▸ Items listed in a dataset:
_____

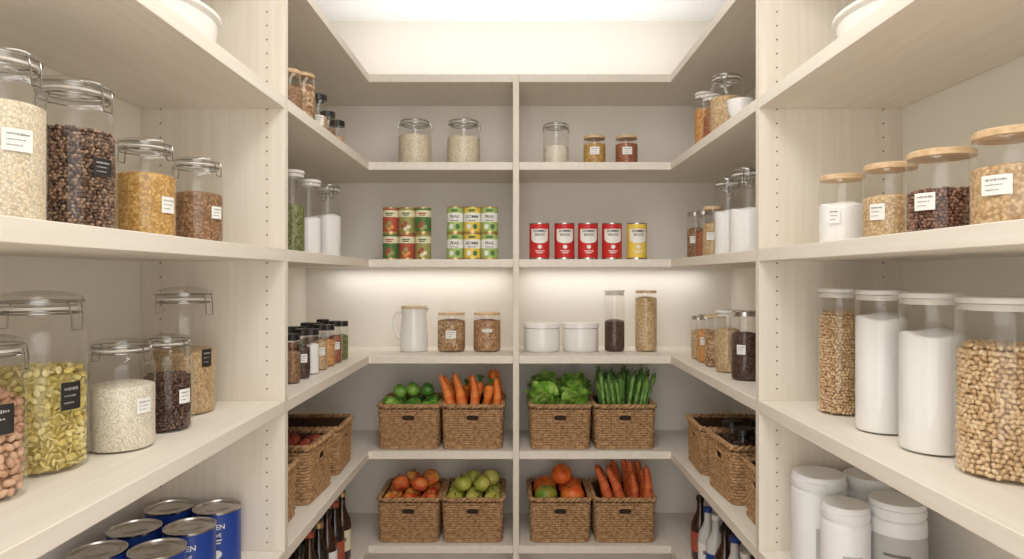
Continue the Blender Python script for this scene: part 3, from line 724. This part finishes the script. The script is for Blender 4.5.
# asparagus
ASP=twotone('asparagus_green',(72,118,46),(126,168,78),40,.5)
t=thing('asparagus_stalk','x','asparagus',(0,0,0))
m=M(); pts=[(0,0,z*.0098) for z in range(19)]; rr=[.0072-.00004*i for i in range(13)]+[.0076,.0088,.0092,.0084,.0060,.002]
m.tube(pts,rr,10); m.build('stalk',ASP,t,sharp=80)
m=M()
for i in range(18):
    z=.05+i*.009 if i<8 else .122+(i-8)*.006; a=i*2.4; rr_=.0070 if i<8 else .0084
    c,s=math.cos(a),math.sin(a); m.add([(rr_*c-.003*s,rr_*s+.003*c,z),(rr_*c+.003*s,rr_*s-.003*c,z),((rr_+.002)*c,(rr_+.002)*s,z+.006),((rr_-.001)*c,(rr_-.001)*s,z+.013)],[(0,1,2),(0,2,3),(2,1,3)])
m.build('scales',plain('asparagus_scale',(88,122,66),.6),t)
k=0
for j in range(6):
    for i in range(8):
        x=(i-3.5)*.0225+.006*(j%2); y=-.085+j*.033
        rot=(random.uniform(-.10,.02),x*1.9+random.uniform(-.15,.15)+.04,random.uniform(0,.3)); loc=(bx['d']+x*.88,yb+y,LV[5]+FL+.003)
        l='green asparagus stalk, %s from the left in the %s row'%((ordn+('eighth',))[i],('front','second','third','fourth','fifth','back')[j])
        if k==0: t.location=loc;t.rotation_euler=rot;t['label']=l;t['group']='asparagus in the basket'
        else: dup(t,loc,label=l,group='asparagus in the basket',rot=rot,scale=random.uniform(.80,.99))
        k+=1
# lettuce
LEAF=twotone('lettuce_leaf',(116,168,54),(184,216,110),22,.45,bump=.3); LRIB=plain('lettuce_rib',(212,226,170),.5)
LEAF2=twotone('dark_leaf',(62,116,40),(118,164,66),22,.45,bump=.3)
def lettuce(loc,label,H_=.17,seed=0,W0=.044,tl=.66,mat=LEAF,name='lettuce_head',cat='lettuce',grp='lettuce heads in the basket',n=17):
    rs=random.Random(seed); t=thing(name,label,cat,loc,0,grp)
    lf=M(); rb=M()
    for q in range(n):
        ring=q//6; az=q*2.4+rs.uniform(-.2,.2); tilt=(tl-.24*ring)+rs.uniform(-.08,.08); Ln=H_*(.86+.08*ring)*rs.uniform(.88,1.08); W=W0*(1+.12*rs.random())
        ca,sa=math.cos(az),math.sin(az); nu,nv=12,11; v=[];f=[]; ph=rs.uniform(0,6); mid=[]
        for u in range(nu+1):
            fu=u/nu; rad=.006+Ln*(math.sin(tilt)*fu*.42+ .20*fu**3*math.sin(tilt)*2); z=Ln*fu*math.cos(tilt*.6)-.03*fu**4
            wd=W*(.28+.85*math.sin(PI*min(1,fu*.86+.04))**.8)*(1 if fu<.92 else .8)
            for w in range(nv+1):
                s=-1+2*w/nv; rf=.0065*abs(s)**1.5*math.sin(fu*13+ph+s*3)*(.3+fu); cup=-.012*s*s
                tt=s*wd; ro=rad+cup+rf
                v.append((ro*ca-tt*sa,ro*sa+tt*ca,z+rf*.7))
            mid.append(((rad+.0012)*ca,(rad+.0012)*sa,z))
        for u in range(nu):
            for w in range(nv):
                a=u*(nv+1)+w; f.append((a,a+1,a+nv+2,a+nv+1))
        lf.add(v,f); rb.tube(mid[:10],[.004*(1-i/11)*H_/.17 for i in range(10)],6)
    lf.build('leaves',mat,t,sharp=180); rb.build('leaf_ribs',LRIB,t)
for i,(x,y,l) in enumerate(((-.054,-.05,'leafy green lettuce head, front left of its basket'),(.050,-.05,'leafy green lettuce head, front right of its basket'),(-.045,.055,'leafy green lettuce head, back left of its basket'),(.058,.055,'leafy green lettuce head, back right of its basket'))):
    lettuce((bx['c']+x,yb+y,LV[5]+FL+.001),l,.155+.018*(i>1),i)
for i,(x,y,z,l) in enumerate(((-.078,-.055,.052,'small leafy green head at the left of the green peppers'),(.078,-.05,.050,'small leafy green head at the right of the green peppers'))):
    lettuce((bx['a']+x,yb+y,LV[5]+FL+z),l,.046,20+i,.017,.9,LEAF2 if i==1 else LEAF,'leafy_green','leafy vegetable','leafy greens among the peppers',14)

# ---------------------------------------------------------------- lights
WARM=(1,.985,.965)
def area(name,loc,rot,sx,sy,p,col=WARM):
    l=bpy.data.lights.new(name,'AREA'); l.shape='RECTANGLE'; l.size=sx; l.size_y=sy; l.energy=p; l.color=col
    o=bpy.data.objects.new(name,l); C.objects.link(o); o.location=loc; o.rotation_euler=rot; return o
for (x0,x1,nm) in ((XL-.22,-.03,'left'),(.03,XR+.22,'right')):
    m=M(); m.box(x0,x1,D3-.065,D3-.045,LV[3]-T-.008,LV[3]-T-.0008)
    o=m.build('light_strip',WPLAS); tag(o,'slim light strip under the %s back middle shelf'%nm,'light')
    area('strip_light',((x0+x1)/2,D3-.07,LV[3]-T-.012),(math.radians(6),0,0),x1-x0-.02,.02,.5)
m=M(); m.box(WL+.15,WR-.15,D3-.06,D3-.04,LV[1]+.001,LV[1]+.012); tag(m.build('light_strip',WPLAS),'slim light strip on top of the highest back shelf','light')
area('cove_light',(0,D3-.20,LV[1]+.03),(PI,0,0),1.4,.08,2.0,(1,1,1))
m=M(); m.box(-.2,.25,.2,1.7,H-.03,H-.001); o=m.build('added_ceiling_light',WPLAS); tag(o,'flat white light panel added out of view above the aisle','light')  # added housing for the overhead fill, out of view on the ceiling
area('added_overhead_fill',(.02,.95,H-.035),(0,0,0),.42,1.4,12)  # added soft fill from above to brighten aisle and shelves
w=bpy.data.worlds.new('world'); bpy.context.scene.world=w; w.use_nodes=True
bg=w.node_tree.nodes['Background']; bg.inputs['Color'].default_value=(1,.985,.955,1); bg.inputs['Strength'].default_value=2.3

cam=bpy.data.cameras.new('camera'); co=bpy.data.objects.new('camera',cam); C.objects.link(co)
co.location=(0,0,CZ); co.rotation_euler=(PI/2,0,0); cam.sensor_width=36; cam.lens=F/1024*36
cam.shift_x=-4/1024; cam.shift_y=-2.5/1024; cam.clip_start=.02
bpy.context.scene.camera=co
bpy.context.scene.view_settings.view_transform='Standard'
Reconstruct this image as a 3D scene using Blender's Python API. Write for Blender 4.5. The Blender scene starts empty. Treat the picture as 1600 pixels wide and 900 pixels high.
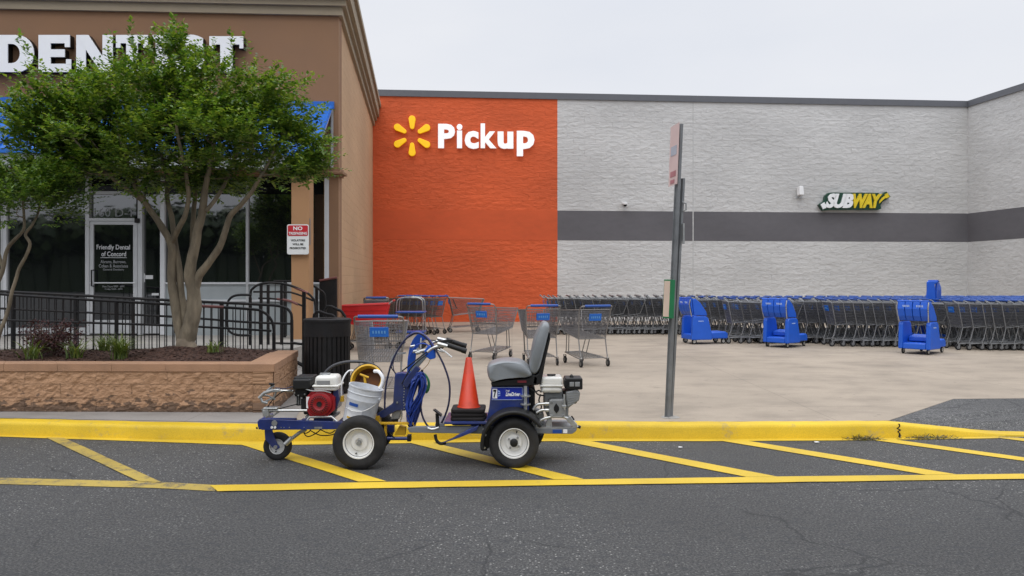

_____

▸ YOUR INSTRUCTIONS: Only lines with "Blender" are wanted here; list each of them.

▸ EXERCISE ANSWER:
Continue the Blender Python script for this scene: part 3, from line 724. This part finishes the script. The script is for Blender 4.5.
Reconstruct this image as a 3D scene using Blender's Python API. Write for Blender 4.5. The Blender scene starts empty. Treat the picture as 1600 pixels wide and 900 pixels high.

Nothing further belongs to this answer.